Jonah 3:1-101And the word of the Lord came unto Jonah the second time, saying, 2Arise, go unto Nineveh, that great city, and preach unto it the preaching that I bid thee. 3So Jonah arose, and went unto Nineveh, according to the word of the Lord. Now Nineveh was an exceeding great city of three days' journey. 4And Jonah began to enter into the city a day's journey, and he cried, and said, Yet forty days, and Nineveh shall be overthrown. 5So the people of Nineveh believed God, and proclaimed a fast, and put on sackcloth, from the greatest of them even to the least of them. 6For word came unto the king of Nineveh, and he arose from his throne, and he laid his robe from him, and covered him with sackcloth, and sat in ashes. 7And he caused it to be proclaimed and published through Nineveh by the decree of the king and his nobles, saying, Let neither man nor beast, herd nor flock, taste any thing: let them not feed, nor drink water: 8But let man and beast be covered with sackcloth, and cry mightily unto God: yea, let them turn every one from his evil way, and from the violence that is in their hands. 9Who can tell if God will turn and repent, and turn away from his fierce anger, that we perish not? 10And God saw their works, that they turned from their evil way; and God repented of the evil, that he had said that he would do unto them; and he did it not. (Jonah 3:1‑10)

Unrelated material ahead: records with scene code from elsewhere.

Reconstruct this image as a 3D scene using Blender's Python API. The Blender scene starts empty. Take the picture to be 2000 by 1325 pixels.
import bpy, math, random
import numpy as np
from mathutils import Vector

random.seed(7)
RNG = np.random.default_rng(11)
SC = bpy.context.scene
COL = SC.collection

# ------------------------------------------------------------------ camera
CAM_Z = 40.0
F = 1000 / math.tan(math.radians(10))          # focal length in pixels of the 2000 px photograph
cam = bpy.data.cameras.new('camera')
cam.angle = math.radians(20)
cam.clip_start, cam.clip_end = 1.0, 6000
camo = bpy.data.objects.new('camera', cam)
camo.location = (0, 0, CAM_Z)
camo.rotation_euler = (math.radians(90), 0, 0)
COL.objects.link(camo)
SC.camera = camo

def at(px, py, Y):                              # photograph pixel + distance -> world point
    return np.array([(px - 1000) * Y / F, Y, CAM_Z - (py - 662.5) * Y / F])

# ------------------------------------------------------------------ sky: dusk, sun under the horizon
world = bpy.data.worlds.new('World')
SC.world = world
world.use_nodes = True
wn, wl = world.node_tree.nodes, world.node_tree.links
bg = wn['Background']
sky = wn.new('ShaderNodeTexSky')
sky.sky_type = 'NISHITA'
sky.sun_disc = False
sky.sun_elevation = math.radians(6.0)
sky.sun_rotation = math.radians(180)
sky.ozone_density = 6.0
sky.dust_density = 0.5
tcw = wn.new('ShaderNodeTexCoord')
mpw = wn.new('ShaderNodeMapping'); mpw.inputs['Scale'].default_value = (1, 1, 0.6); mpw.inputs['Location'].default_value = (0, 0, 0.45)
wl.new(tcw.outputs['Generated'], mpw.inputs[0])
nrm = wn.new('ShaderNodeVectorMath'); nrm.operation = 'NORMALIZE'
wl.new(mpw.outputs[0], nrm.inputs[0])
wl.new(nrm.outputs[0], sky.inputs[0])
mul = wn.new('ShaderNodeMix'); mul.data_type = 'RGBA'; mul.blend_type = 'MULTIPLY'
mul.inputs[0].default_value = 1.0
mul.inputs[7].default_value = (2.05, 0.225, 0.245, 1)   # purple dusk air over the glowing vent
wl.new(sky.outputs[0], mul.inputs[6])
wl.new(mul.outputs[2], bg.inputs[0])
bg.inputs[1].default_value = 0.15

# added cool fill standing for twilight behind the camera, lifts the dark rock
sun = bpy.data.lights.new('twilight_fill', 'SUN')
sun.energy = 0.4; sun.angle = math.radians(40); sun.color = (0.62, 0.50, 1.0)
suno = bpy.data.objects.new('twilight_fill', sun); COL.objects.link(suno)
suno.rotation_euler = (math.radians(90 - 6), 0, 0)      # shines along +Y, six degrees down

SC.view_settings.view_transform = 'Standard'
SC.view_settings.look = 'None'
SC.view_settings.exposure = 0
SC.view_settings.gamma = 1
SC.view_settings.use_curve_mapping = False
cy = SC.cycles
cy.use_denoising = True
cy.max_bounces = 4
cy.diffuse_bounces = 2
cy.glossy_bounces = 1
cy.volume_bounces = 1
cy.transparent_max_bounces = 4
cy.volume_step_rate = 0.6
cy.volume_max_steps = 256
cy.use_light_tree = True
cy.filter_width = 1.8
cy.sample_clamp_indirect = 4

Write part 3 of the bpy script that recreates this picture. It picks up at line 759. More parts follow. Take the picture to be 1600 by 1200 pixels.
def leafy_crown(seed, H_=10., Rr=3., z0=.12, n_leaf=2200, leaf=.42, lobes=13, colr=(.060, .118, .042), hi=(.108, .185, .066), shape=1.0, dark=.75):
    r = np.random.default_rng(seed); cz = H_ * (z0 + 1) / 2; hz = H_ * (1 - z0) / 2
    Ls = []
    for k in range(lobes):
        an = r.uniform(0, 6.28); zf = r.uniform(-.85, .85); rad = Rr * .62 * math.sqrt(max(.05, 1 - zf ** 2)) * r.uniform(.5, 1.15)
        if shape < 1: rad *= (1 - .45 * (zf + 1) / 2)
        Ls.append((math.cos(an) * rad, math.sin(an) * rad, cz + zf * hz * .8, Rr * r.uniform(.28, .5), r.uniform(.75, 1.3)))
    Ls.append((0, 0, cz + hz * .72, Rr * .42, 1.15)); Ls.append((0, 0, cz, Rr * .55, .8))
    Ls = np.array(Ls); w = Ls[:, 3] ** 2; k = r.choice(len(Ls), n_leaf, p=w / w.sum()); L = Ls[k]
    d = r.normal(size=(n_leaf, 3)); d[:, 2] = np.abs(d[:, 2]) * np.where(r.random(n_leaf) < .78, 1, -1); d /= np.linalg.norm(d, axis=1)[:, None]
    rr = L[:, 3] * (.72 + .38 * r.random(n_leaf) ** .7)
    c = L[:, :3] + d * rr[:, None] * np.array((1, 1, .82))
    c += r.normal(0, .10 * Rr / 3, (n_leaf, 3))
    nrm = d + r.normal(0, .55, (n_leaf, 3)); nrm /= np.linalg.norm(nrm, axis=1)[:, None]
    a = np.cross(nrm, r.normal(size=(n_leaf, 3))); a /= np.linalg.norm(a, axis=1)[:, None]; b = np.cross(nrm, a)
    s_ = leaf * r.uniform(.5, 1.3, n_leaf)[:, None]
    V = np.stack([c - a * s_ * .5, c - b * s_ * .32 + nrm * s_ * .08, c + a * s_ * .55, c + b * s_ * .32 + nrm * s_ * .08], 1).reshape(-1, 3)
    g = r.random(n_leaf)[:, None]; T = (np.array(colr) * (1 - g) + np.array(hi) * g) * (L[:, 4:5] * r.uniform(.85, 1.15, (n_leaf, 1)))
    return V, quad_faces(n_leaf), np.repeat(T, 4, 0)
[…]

Returning, however, to the history itself, we may now observe that as one that had been thus taught, taught his need of God’s grace, Jonah is sent on a second message to Nineveh. He goes, and with words of judgment on his lips, he enters that great city, that Nimrod—city, the representation, in that day, of the pride and daring of a revolted world. “Within forty days,” he proclaims as a herald, “and Nineveh shall be destroyed.”
Thus he “mourned.” It was his commission. Responsively, Nineveh “lamented.” The king rose from his throne, and all the nation put themselves in sackcloth; and in such condition, as humbled under the hand of God, a king of Nineveh shall find the Lord as a king of Israel had before found Him. “I said,” says David, “I will confess my transgression unto the Lord, and thou forgavest the iniquity of my sin.” “Who can tell,” says this royal Gentile, “if God will turn, and repent, and turn away from His fierce anger, that we perish not?” And so it was. “God repented of the evil that He had said that He would do unto them, and He did it not.”
“Is He the God of the Jews only,” again I ask with the Apostle? and with him again I answer, “Nay, but of the Gentile also.” Grace is divine. Government may know a people, and order them as such; grace knows sinners just as they are, whoever, wherever. The earth has its arrangements, heaven holds its court in sovereignty. Nineveh, like Jerusalem, is spared; the hand of the destroying angel is stayed over the one city as well as over the other (1 Chron. 21; Jonah 3).